日本語要旨

人工マクロポアによる劣化土壌における下方浸透促進と有機物貯留

土壌は陸域最大の炭素貯留源であるが,透水不良などによって劣化が進み,有機物が地中に到達しない特徴を呈していた.耕耘(こううん)をすれば土壌の細粒化によって風雨で流亡し,また有機物の分解促進に繋がる.一方自然の土壌を三次元CTで観察すると,植物根や土壌動物によって作られた粗大間隙「マクロポア」があり,土壌中の水・物質移動に多大な貢献をしていた.そこで土壌の二重間隙構造性を模した人工マクロポアを作り,劣化土壌環境を修復することを考えた.鉛直中空立坑にグラスファイバーを挿入して構造維持の効果と毛管力発現を期待し,排水不良で貧栄養の赤黄色土壌において下方浸透促進効果,有機物貯留の程度,そして植生の回復程度について評価した.

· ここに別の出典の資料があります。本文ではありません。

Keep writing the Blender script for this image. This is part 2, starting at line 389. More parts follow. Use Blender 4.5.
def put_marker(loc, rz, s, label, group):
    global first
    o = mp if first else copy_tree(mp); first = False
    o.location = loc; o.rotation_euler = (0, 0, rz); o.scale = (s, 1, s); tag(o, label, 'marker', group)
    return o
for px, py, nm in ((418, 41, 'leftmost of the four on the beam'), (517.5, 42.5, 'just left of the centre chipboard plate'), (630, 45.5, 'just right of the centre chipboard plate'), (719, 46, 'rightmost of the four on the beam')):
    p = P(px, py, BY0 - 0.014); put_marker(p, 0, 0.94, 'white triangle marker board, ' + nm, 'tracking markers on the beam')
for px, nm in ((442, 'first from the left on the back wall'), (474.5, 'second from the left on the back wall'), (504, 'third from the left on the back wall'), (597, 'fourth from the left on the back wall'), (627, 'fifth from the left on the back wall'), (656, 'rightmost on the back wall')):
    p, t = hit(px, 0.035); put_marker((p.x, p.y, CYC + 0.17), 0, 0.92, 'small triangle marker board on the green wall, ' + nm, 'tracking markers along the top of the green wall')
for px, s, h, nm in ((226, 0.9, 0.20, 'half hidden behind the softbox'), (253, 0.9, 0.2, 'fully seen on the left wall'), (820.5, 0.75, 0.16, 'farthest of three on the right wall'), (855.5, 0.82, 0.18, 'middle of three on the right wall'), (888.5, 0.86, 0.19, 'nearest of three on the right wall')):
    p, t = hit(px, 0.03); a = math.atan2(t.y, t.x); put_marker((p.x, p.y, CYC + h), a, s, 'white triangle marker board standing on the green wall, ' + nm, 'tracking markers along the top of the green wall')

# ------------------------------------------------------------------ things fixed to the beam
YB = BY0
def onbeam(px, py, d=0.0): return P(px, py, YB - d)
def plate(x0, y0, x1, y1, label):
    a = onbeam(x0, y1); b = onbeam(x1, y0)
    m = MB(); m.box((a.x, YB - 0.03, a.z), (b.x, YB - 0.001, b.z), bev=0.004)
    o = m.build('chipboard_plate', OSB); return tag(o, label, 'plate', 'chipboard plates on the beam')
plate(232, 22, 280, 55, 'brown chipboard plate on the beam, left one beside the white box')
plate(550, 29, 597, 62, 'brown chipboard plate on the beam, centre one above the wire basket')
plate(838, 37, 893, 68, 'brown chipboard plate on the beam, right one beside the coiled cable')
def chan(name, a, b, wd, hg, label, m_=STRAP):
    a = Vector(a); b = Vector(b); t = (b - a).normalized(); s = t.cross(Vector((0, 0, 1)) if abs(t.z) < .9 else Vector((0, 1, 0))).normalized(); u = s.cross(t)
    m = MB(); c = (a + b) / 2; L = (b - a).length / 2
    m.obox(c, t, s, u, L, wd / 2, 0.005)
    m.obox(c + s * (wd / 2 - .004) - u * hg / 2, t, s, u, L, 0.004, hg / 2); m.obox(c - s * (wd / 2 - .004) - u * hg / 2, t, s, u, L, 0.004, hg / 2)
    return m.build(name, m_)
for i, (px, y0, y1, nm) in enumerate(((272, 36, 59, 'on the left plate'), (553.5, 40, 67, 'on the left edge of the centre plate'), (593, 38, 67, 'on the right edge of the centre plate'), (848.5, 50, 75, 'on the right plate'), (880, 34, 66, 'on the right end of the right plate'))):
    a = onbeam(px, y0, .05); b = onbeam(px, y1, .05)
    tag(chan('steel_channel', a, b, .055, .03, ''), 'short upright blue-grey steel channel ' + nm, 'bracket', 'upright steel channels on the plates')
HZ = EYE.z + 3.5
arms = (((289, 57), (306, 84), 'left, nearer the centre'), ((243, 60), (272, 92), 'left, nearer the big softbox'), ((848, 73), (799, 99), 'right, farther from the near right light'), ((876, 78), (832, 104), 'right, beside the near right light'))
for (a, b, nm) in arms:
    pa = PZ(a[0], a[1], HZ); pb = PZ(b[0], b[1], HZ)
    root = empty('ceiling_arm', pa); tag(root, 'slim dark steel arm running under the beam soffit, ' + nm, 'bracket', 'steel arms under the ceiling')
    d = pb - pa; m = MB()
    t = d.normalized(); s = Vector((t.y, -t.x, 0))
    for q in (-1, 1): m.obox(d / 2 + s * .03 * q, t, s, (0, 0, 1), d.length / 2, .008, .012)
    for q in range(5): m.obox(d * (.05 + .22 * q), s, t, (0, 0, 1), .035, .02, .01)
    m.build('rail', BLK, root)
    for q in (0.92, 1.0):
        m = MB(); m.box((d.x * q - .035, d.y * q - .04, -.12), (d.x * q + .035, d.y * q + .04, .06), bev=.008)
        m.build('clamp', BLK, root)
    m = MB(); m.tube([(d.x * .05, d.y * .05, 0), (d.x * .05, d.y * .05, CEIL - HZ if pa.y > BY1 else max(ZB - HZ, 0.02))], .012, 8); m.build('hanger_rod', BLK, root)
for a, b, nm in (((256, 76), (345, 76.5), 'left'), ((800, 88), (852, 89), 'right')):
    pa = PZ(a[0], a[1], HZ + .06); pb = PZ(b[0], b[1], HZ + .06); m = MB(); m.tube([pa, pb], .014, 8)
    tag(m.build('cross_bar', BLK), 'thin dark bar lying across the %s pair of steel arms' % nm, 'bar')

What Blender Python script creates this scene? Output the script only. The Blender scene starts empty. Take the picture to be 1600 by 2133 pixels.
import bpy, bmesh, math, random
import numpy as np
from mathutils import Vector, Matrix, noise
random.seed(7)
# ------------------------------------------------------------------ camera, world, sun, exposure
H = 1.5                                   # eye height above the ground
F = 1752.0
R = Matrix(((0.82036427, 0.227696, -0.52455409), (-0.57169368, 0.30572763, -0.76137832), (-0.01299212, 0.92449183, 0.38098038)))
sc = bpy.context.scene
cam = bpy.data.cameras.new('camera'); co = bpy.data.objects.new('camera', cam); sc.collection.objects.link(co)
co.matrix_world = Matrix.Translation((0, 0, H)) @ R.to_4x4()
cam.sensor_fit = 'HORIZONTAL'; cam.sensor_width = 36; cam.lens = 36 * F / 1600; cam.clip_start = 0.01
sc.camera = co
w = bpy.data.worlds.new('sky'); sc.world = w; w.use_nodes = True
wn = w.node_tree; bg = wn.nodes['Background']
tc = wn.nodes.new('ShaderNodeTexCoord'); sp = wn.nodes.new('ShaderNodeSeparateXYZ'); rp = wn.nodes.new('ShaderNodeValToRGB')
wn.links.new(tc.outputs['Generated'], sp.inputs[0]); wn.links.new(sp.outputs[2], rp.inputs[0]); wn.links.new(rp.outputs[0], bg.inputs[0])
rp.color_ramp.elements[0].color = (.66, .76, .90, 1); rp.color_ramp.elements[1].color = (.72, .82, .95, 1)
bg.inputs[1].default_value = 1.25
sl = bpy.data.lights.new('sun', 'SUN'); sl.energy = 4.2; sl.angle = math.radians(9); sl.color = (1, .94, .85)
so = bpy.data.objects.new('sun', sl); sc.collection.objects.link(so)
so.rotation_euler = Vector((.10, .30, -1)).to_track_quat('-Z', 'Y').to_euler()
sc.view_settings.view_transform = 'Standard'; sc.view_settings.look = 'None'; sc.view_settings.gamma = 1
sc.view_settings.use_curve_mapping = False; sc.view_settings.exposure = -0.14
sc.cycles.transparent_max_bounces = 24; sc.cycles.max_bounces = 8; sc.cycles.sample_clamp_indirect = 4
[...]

するとマクロポア区は多くの場合において,降雨に対する水分量の増加が多くなり,下方浸透促進効果が観察された.特に深さ50cmまで浸透水が到達する様子が明らかで,その違いは顕著だった.一年後に土壌炭素量を図ると明らかにマクロポア区の方が炭素量が多く,下方浸透促進効果を評価することができた.また,時間を要すると思われた植生の回復もわずか一年でその効果が観察され,植物バイオマス量は倍近くになった.増加した土壌炭素量は,0.0012g-C・g-soil-1・yr-1 つまり 7.0t-C・ha-1・yr-1 であり,草原や植林による炭素増加と同程度の効果があることが明らかになった.なお,もともとが排水不良で貧栄養であったため,初年度に大きな値がでた可能性があり,継続した調査を続けている.